If we still want to stick to inflation targeting (as MPC must, sadly, given its legislative mandate), suggest we find a spreadsheet that projects inflation down the road at well above five percent. We could use weaker rupee, higher domestic fuel prices, and increased tariffs to make this case.
To FCNR or not to FCNR now
First off, $400billion of reserves is not small. If we show weakness now and look to raise expensive money, we’re basically resetting $400 billion of reserves as the new zero. Even with $50 billion of core deficit and another $50 billion of capital outflows from here, we’re still talking of an annual outflow that’s just 25 percent of our current reserves. We have enough reserves and the fallback of unconventional measures to buy us time, as long as we hold our nerve and credibly address root cause issues.
Second, from the RBI and Government’s perspective, the 2013 FCNR scheme effectively raised US$ at four percent over US Treasury.
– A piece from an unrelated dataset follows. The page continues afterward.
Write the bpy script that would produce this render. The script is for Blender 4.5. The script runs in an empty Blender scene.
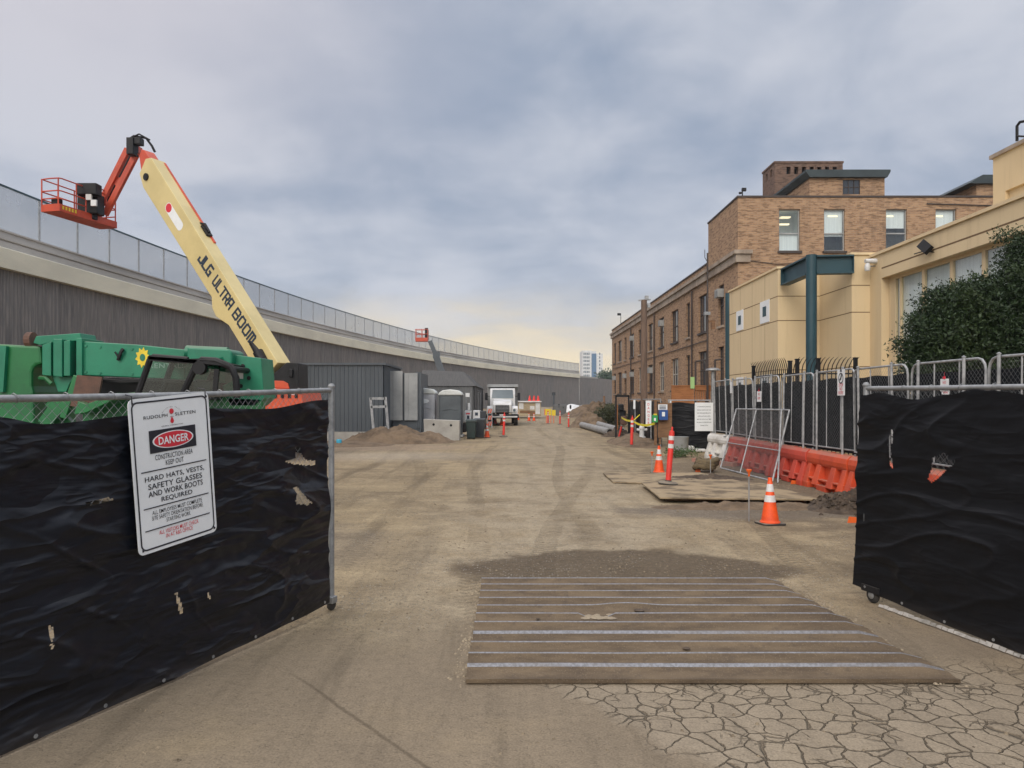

While the cost was obfuscated, this is not cheap, and everyone in the supply chain – the overseas banks, the NRI and the local banks – made supernormal profits.
Third, the scheme itself needs a review. This did not bring in NRI money – it brought in bank money that pretended to be NRI money. If at all we have to go down the path, we have to make this scheme more less preferential to one constituent, more fairly priced, and less of a distortion.
Messaging
The messaging from regulators & the government should be clear – exude unity and calm, reiterate our ample strengths, honestly acknowledge issues around our external balance and financial ecosystem, provide credibility and comfort with a credit market window, keep monetary and fiscal policy credibly tight, and use the time and goodwill that we still enjoy to address the real issues in our exports, manufacturing, current account and financial sector head-on.
Poor messaging, cross-talk, blame games, and shifting policy stance depending on who last walked the corridors of power can convey the sense that authorities do not have the understanding, ability or willingness to do what it takes. A version of this happened in 2012-2013. We should guard against a repeat.